- **Challenge**: Check each line of the data below for the word "Blender", then extract the ones that have it.

——

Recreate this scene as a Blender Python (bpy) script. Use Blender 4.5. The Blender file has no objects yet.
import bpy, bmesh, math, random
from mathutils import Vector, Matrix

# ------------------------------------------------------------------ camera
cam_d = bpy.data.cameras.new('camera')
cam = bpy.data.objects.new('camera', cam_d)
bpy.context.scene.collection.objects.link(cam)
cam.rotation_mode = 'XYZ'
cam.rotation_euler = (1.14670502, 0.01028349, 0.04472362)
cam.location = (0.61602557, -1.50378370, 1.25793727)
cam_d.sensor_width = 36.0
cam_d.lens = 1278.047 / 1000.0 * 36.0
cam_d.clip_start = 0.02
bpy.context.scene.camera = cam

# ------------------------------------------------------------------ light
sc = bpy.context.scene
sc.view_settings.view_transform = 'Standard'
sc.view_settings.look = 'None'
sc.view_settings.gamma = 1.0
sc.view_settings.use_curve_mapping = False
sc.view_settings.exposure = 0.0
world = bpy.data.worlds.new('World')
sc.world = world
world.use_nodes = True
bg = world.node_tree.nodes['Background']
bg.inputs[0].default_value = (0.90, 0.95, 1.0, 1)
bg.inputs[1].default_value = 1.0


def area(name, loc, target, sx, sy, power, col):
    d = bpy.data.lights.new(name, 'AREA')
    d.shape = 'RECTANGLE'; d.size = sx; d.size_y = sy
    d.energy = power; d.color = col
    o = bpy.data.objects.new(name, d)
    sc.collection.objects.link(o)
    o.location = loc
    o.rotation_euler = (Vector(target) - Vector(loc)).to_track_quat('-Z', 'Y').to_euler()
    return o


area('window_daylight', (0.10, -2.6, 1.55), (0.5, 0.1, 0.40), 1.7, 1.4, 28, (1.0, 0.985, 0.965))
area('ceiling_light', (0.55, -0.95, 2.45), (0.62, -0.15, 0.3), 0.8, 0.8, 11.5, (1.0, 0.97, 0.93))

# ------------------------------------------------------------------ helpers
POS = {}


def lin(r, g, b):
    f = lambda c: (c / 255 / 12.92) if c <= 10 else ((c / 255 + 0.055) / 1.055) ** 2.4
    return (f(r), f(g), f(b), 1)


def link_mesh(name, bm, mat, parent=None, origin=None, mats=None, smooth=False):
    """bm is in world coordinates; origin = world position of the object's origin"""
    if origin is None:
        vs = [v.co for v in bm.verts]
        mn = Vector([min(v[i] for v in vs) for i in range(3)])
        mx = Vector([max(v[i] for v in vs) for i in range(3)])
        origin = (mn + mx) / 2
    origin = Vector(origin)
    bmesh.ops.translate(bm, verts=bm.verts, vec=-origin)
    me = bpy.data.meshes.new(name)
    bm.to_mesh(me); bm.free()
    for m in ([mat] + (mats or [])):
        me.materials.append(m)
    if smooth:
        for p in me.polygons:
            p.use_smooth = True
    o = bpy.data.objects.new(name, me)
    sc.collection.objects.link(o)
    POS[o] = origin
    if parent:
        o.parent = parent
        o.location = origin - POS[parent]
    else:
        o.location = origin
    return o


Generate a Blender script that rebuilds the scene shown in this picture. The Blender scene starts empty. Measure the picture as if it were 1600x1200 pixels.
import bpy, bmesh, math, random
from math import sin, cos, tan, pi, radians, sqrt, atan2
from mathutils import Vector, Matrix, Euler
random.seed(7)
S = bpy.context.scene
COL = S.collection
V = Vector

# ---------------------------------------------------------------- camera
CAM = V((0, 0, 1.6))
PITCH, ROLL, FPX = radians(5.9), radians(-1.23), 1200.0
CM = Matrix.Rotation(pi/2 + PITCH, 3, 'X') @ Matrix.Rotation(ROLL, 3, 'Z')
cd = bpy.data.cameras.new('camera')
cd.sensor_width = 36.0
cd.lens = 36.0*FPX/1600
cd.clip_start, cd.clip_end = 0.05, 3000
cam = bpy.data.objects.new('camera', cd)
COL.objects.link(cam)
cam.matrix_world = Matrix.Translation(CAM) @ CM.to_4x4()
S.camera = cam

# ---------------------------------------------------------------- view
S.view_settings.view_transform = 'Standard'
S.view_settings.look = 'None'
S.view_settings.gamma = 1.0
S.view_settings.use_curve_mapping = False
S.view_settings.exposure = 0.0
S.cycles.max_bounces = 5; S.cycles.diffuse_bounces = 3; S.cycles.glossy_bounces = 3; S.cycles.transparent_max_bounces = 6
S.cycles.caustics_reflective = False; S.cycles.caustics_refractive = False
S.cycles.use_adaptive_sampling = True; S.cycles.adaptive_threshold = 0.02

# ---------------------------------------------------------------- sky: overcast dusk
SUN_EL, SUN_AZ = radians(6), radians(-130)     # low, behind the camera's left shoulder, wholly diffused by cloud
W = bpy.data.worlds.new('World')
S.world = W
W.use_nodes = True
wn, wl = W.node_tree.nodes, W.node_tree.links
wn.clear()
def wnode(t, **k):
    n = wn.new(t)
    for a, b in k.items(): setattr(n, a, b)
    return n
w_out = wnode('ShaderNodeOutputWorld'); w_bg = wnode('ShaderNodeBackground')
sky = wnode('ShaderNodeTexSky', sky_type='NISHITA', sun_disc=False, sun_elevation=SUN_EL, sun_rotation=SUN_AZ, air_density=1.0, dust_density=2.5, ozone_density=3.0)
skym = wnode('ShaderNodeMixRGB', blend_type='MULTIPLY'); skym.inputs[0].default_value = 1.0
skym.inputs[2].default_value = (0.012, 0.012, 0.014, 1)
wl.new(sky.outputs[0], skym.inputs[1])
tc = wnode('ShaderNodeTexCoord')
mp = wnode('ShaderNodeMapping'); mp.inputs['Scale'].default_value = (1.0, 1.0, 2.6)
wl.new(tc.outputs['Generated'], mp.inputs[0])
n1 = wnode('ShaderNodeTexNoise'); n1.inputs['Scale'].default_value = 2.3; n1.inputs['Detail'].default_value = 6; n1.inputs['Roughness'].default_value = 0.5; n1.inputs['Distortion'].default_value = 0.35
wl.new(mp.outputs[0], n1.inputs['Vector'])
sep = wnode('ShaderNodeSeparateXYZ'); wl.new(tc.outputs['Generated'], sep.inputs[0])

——

- **The output**:
Recreate this scene as a Blender Python (bpy) script. Use Blender 4.5. The Blender file has no objects yet.
Generate a Blender script that rebuilds the scene shown in this picture. The Blender scene starts empty. Measure the picture as if it were 1600x1200 pixels.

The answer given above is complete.